### WHAT IS NEEDED
Search the listing below for "parts". Copy each matching line.
━━━━━━━━━━
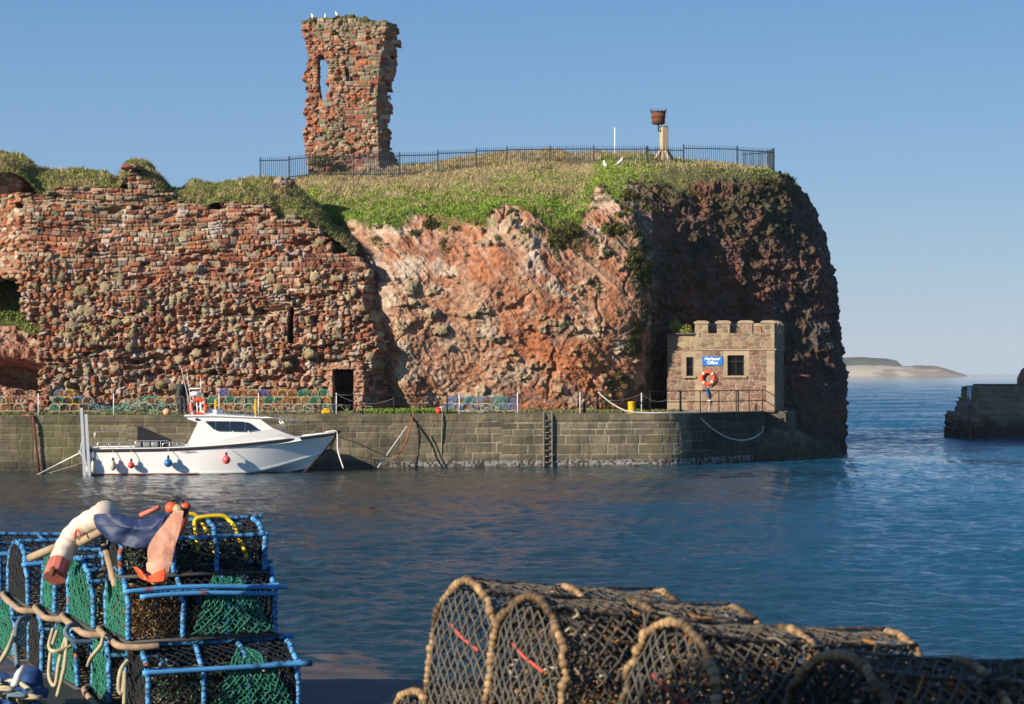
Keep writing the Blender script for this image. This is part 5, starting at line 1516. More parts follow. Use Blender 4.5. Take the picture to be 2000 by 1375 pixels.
gull(W(1211, 326, 110.4), R(15), 1.15, 'larger white gull facing right on the clifftop grass', 'gulls on the clifftop')

# ------------------------------------------------------------------ fence, beacon basket and pole on the headland
IRON = mat('dark_blue_iron', (.010, .026, .042), .5, .2)
def fence(label, pts, hgt=1.3, gap=.118):
    """pts: (u, v of the foot, Y) along the run; the bars of each panel are one mesh, the rails and posts are parts"""
    P = np.array([W(*p) for p in pts])
    p0 = P[0].copy()
    t = empty('railing_fence', p0, 0, label, 'fence')
    for a, b_ in zip(P[:-1], P[1:]):
        L = np.linalg.norm((b_ - a)[:2]); npan = max(1, round(L / 2.5))
        for k in range(npan):
            q0, q1 = a + (b_ - a) * k / npan, a + (b_ - a) * (k + 1) / npan
            step = q0[2] * .5 + q1[2] * .5 
            bars = MB(); n_ = max(3, int(L / npan / gap))
            sl = .45
            for j in range(n_):
                s = (j + .5) / n_
                q = q0 + (q1 - q0) * s; z = step * (1 - sl) + (q0[2] + (q1[2] - q0[2]) * s) * sl
                bars.tube([(q[0], q[1], z - .35), (q[0], q[1], z + hgt)], .0145, 4, caps=False)
                bars.lathe([(.0125, 0), (.001, .07)], (q[0], q[1], z + hgt), 4)
            o = bars.build('bar_panel', IRON, t); o.location = -p0
            for h in (hgt - .16, .12):
                r = MB()
                za = step * (1 - sl) + q0[2] * sl + h; zb = step * (1 - sl) + q1[2] * sl + h
                r.tube([(q0[0], q0[1], za), (q1[0], q1[1], zb)], .026, 4)
                o = r.build('rail', IRON, t); o.location = -p0
            m = MB(); m.box((q0[0], q0[1], q0[2] + hgt / 2 - .15), (.048, .048, hgt + .45)); o = m.build('post', IRON, t); o.location = -p0
    return t
fence('dark iron spiked fence running across the headland in front of the tower', [(508, 352, 117), (565, 350, 117), (604, 345, 116.4), (780, 344, 114.6), (930, 335, 115.2), (990, 331, 115.6), (1160, 329, 115.4), (1265, 331, 114.6), (1312, 332, 114.4)])
fence('dark iron spiked fence round the seaward tip of the headland, right of the beacon', [(1335, 327, 114.8), (1440, 331, 115.0), (1512, 336, 116.0), (1500, 337, 119.5), (1450, 337, 121)])
fence('farther dark iron fence crossing behind the beacon basket', [(1262, 330, 121.5), (1335, 330, 121.5)])
def beacon():
    Y = 116.0
    t = empty('beacon', W(1297, 322, Y), R(20), 'rusty iron beacon basket on a pale timber post on the headland', 'beacon')
    wood = mat('pale_weathered_wood', (.46, .37, .25), .85, var=.3, vscale=6)
    s = Y / F
    b = MB(); b.box((0, 0, 1.05), (.40, .40, 2.4), bev=.03); b.build('post', wood, t)
    for k in range(4):
        a = k * math.pi / 2; b = MB()
        c, sn = math.cos(a), math.sin(a)
        b.tube([(c * .9, sn * .9, -.12), (c * .22, sn * .22, .85)], .085, 4); b.build('brace', wood, t)
    rust = mat('rust', (.17, .058, .025), .9, var=.5, vscale=7, bump=.4, bscale=20)
    ox, oz = -.36, 2.35
    b = MB(); b.tube([(-.1, 0, 1.95), (ox, 0, 1.98), (ox, 0, oz)], .045, 6); b.build('bracket', BLK, t, True)
    b = MB(); b.lathe([(.001, 0), (.33, 0), (.36, .02), (.43, .74), (.41, .74), (.34, .03)], (ox, 0, oz), 20); b.build('basket', rust, t, True)
    for h in (.12, .40, .70):
        b = MB(); rr = .355 + .095 * h + .012
        b.lathe([(rr, -.03), (rr + .02, -.03), (rr + .022, .03), (rr, .03)], (ox, 0, oz + h), 20); b.build('hoop_band', mat('dark_rust', (.05, .025, .018), .8), t, True)
    for k in range(12):
        a = k * math.pi / 6; c, sn = math.cos(a), math.sin(a)
        b = MB(); b.tube([(ox + c * .43, sn * .43, oz + .68), (ox + c * .46, sn * .46, oz + .82), (ox + c * .51, sn * .51, oz + .92)], [.018, .018, .006], 5); b.build('spike', BLK, t, True)
beacon()
b = MB(); p = np.array(W(1201, 318, 119.5)); b.tube([p, np.array(W(1201, 249, 119.5))], .035, 6)
tag(b.build('white_pole', mat('white_paint'), None, True), 'slender white pole standing behind the fence left of the beacon', 'pole')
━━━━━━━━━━
### ANSWER FOR THE TASK
Keep writing the Blender script for this image. This is part 5, starting at line 1516. More parts follow. Use Blender 4.5. Take the picture to be 2000 by 1375 pixels.
    """pts: (u, v of the foot, Y) along the run; the bars of each panel are one mesh, the rails and posts are parts"""